The attorney general said that in one week alone, “there were more than 200 instances of jurisdictions refusing to honor ICE detainer requests with respect to individuals charged or convicted of a serious crime,” according to a report released recently by the Department of Homeland Security.

“The charges and convictions against these aliens included drug-trafficking, hit-and-run, rape, sex offenses against a child, and even murder. Such policies cannot continue. They make our nation less safe by putting dangerous criminals back on the streets,” Sessions said.

He pointed to the murder of 32-year-old Kate Steinle who was killed two years ago in San Francisco as an example.

“The shooter, Francisco Sanchez, was an illegal immigrant who had already been deported five times and had seven felony convictions,” Sessions pointed out.

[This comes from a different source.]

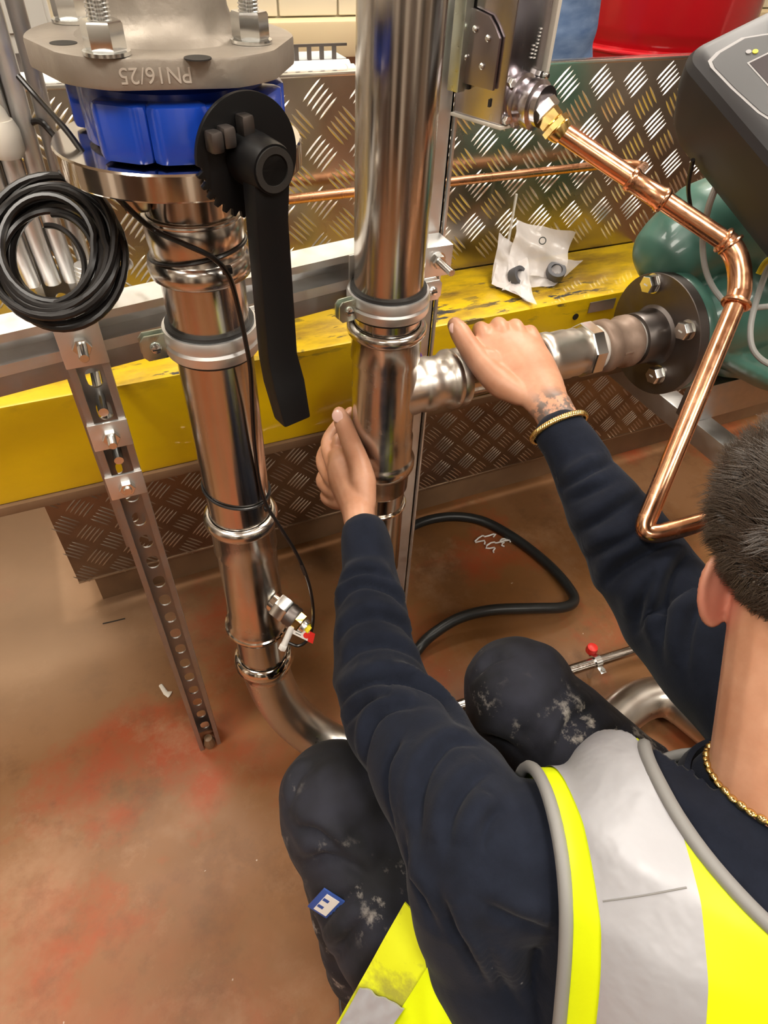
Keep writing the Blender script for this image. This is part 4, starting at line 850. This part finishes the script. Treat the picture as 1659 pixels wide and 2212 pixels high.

“Just 11 weeks before the shooting, San Francisco had released Sanchez from its custody, even though Immigration and Customs Enforcement officers had filed a detainer requesting that he be held in custody until immigration authorities could pick him up for removal. Even worse, Sanchez admitted the only reason he came to San Francisco was because it was a sanctuary city,” the attorney general said.

“A similar story unfolded just last week, when Ever Valles, an illegal immigrant and a Mexican national was charged with murder and robbery of a man at a light rail station. Valles was released from a Denver jail in late December, despite the fact that ICE has lodged a detainer for his removal,” he said.

“The American people are not happy with these results. They know that when cities and states refuse to help enforce immigration laws, our nation is less safe. Failure to deport aliens who are convicted of criminal offenses puts whole communities at risk, especially immigrant communities in the very sanctuary jurisdictions that seek to protect the perpetrators,” Sessions said.

Sessions said recent polling shows that 80 percent of Americans “believe that cities that arrest illegal immigrants for crime should be required to turn them over to immigration authorities.”

“DUIs, assaults, burglaries, drug crimes, gang rapes, crimes against children, and murderers -- countless Americans would be alive today and countless loved ones would not be grieving today if these policies of sanctuary cities were ended. Not only do these policies endanger lives of every American -- just last May, the Department of Justice inspector general found that these policies also violate federal law,” he said.